My dad was in the military. I told Amy about life on military bases and she laughed at my little military words, like "civilian." She said it sounded like i was talking about aliens. Of course, then she said something about BCC, a local acronym I didn't know. "Guess I'm on the outside," I said.
"You...Calvinist!" was Amy's response.
I wasn't sure what she was getting at on that one, and figured I'd been theologically insulted, but I wasn't sure how. Turns out she meant to call me a civilian...Calvinist just popped out.
I totally understand-- it happens on the Navy base all the time.
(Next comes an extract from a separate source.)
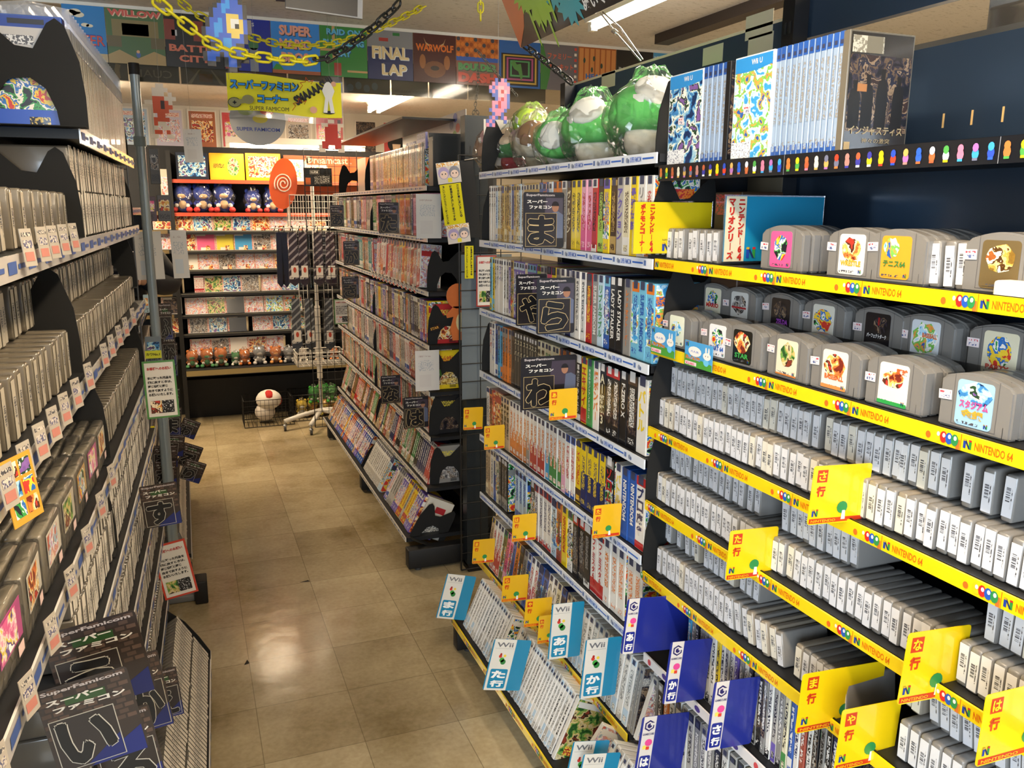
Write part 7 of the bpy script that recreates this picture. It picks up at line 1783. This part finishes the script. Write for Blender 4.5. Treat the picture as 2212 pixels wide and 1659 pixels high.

I was back at the front desk at work today, thoroughly entertained by my boss' son, a six-year-old who was discussing the intricate workings of a monster truck. My boss' husband was also present, updating some computers in the office. After a few minutes of listening to us talk, he called to his son "come here! Let her work." Let me work? That's a funny way of putting it.


Halloween is probably my favorite holiday. Dressing up, scaring friends, candy, the full-fledged arrival of fall at its rightful time-- it's a good thing. In honor of La Dia de los Muertos, I give you the la palabra de los muertos para hoy:


Here lies a man named Zeke.

Second fastest draw in Cripple Creek.